**1/2 out of ****
Rated PG-13
for intense sequences of action and peril, brief startling violence, and thematic material
Released: December 11, 2015
Runtime: 122 minutes
Starring: Chris Hemsworth, Benjamin Walker, Cillian Murphy, Tom Holland, Ben Whishaw, Brendan Gleeson
Putting a Jaws-like spin on the Moby Dick legend sounds like a surefire premise, especially when you’re throwing big budget special effects at the effort, but In The Heart Of The Sea is just another example of polished mediocrity from Ron Howard, a director who – despite a few distinct highlights – has built an entire filmmaking career out of polished mediocrity. His latest is no different. There’s a lot of sea here, but not nearly enough heart.

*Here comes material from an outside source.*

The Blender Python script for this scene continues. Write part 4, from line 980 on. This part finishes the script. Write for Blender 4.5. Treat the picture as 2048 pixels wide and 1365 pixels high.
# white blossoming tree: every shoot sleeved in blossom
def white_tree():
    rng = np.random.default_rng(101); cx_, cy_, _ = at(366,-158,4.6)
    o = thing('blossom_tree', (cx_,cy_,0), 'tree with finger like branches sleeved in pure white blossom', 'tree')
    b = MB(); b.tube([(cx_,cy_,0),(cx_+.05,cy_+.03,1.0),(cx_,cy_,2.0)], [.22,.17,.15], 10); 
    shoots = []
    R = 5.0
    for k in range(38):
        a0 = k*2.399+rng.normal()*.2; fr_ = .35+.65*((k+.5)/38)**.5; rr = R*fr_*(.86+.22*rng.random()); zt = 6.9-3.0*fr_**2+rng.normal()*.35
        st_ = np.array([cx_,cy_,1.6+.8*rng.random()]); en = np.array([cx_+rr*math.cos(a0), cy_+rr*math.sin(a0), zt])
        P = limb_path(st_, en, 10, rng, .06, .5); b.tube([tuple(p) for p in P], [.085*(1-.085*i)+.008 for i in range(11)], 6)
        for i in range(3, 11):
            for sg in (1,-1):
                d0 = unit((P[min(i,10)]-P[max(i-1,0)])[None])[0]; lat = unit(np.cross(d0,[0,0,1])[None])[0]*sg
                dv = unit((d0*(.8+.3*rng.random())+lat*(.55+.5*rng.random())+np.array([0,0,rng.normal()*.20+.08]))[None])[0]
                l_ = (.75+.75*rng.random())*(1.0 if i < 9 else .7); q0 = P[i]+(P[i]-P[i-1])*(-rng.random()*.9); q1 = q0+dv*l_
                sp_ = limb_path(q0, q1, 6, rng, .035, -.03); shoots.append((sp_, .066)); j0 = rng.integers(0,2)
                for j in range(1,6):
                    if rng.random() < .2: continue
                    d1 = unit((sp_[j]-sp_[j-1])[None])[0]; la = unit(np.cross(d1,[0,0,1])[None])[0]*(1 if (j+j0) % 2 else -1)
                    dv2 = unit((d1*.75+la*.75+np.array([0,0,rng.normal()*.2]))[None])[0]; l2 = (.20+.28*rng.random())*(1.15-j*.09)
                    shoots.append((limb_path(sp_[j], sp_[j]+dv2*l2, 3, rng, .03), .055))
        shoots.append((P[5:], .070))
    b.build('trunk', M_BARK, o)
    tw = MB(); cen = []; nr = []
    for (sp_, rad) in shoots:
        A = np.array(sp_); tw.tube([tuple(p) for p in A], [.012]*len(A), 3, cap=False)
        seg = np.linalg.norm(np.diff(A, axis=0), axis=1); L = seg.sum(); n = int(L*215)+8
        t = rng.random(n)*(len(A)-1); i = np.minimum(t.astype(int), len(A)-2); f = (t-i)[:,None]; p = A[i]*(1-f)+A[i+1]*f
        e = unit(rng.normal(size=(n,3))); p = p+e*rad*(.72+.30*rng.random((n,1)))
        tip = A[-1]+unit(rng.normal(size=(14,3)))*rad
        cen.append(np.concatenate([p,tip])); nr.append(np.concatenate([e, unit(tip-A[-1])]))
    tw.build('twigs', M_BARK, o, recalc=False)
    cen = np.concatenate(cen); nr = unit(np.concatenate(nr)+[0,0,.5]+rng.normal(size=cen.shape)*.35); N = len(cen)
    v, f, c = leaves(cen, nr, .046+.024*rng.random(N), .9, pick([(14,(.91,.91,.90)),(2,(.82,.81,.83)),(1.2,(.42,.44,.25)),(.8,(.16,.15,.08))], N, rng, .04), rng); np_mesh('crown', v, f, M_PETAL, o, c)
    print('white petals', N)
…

In the early 19th Century, the Massachusetts whaling ship Essex set out on a doomed expedition that would, decades later, inspire author Herman Melville to write “Moby Dick”, the classic tome of seafaring obsession that became and remains the standard of epic American literature. That obsession, though, is only hinted at near the very end, and it’s a result – rather than a part – of the account we see here, which is more of a survival tale born of a giant whale that preys upon and attacks the Essex when it’s thousands of miles from home.
For a movie that isn’t particularly bad and is, in many respects, particularly impressive, In The Heart Of The Sea shouldn’t be so dramatically flat. It is, though, because of how it takes a real-life story and then blands it down into overly familiar story beats, stock characters, and forced drama. The action is spectacular, but since we don’t really care about the characters then we never really care about their outcome.
The ship’s first officer Owen Chase (Chris Hemsworth) is a gifted sailor and leader who’s continually denied a captain’s rank because of his working class roots; and, of course, he leaves behind a beautiful wife who’s expecting their first child. The beefcake Hemsworth seems chiseled right out of myth (he is Thor, after all), where even his hair is ruggedly tailored to handsome perfection, and his only flaw is a mangled regional accent that’s all over the place (is it British? Bostonian? Straight American? And why do some words sound Southern?).
The actual captain, George Pollard, is an entitled upper class young man lacking experience or leadership qualities, but was born into societal standing. He and Chase clash, naturally, as the virtuous Chase is always right while the petulant Pollard is always wrong. Then there’s the young wide-eyed and green teen Thomas; he will inevitably come of age over the course of events. And everyone else is a single note, thinly drawn plot pawn. Their dialogue is driven by declarations rather than conversations, with pat platitudes passing as philosophy. Suffice it to say, the human drama lacks actual humanity.
The film’s strength, then, is its spectacle, and yet even there the seams of its digitized splendor are much easier to see because the contrived characters and drama work against and expose them. Indeed, the spectacle itself works overtime, trying to compensate for what the human element lacks, and so every other element is done to excess.
Cameras swirl, edits cut fast, the teal-and-orange color tones are crunched and saturated, and artificial sunflares are numerous to the point of distraction. As modern blockbusters go, this is a handsome and energetic one, yet for as sophisticated as its visual effects are we, as an audience, have become sophisticated enough to recognize them. One can’t help but intuitively sense that we’re watching actors on a studio soundstage get splashed with water, while the raging sea and its monstrous creatures have been composited behind and all around them.
This is all told within a framing device that’s set thirty years after the fact, as an older Thomas (Brendan Gleeson, Mad-Eye Moody of the Harry Potter franchise) recounts the tale to a curious Herman Melville (Ben Whishaw, Bond’s latest Q). While this, too, creeks with formulaic convention, Gleeson’s spiritually burdened and haunted man provides In The Heart Of The Sea its one genuine, affecting layer of emotion and pathos. Beyond that, however, we’re given performances of people who seem conscious of the fact that they’re in the movie version of their actual lives.
If high seas nautical action, thrills, and adventure is what you’re looking for, In The Heart Of The Sea delivers that in spades, and at least has its own sense of style to distinguish it from more generically produced summer blockbusters. But even as you see the peril rage and the stakes increase, don’t expect to feel them. Howard is able to harness all that modern technology has to offer, but he (and an uninspired script) can’t imbue it with the suspense that Spielberg did forty years ago with far less technical means.
Saw it a few days ago, some similar reactions, some different. Am writing at StageLife918.com, and the article is at http://www.stagelife918.com/in-the-heart-of-the-sea-review.html
Hey Frank! Thanks for linking your piece. We sorta had the same take, but it just ended up working a bit better for you than it did for me. Plus, it definitely provoked some broader implications in you – historical and otherwise – that are important to ponder…although, as you wrote, I’m not so sure Howard provoked those thoughts with his film so much as you just being cognizant and curious about them yourself. 😉 Regardless – well said! I would’ve appreciated a version of this movie that had your thoughts on its mind.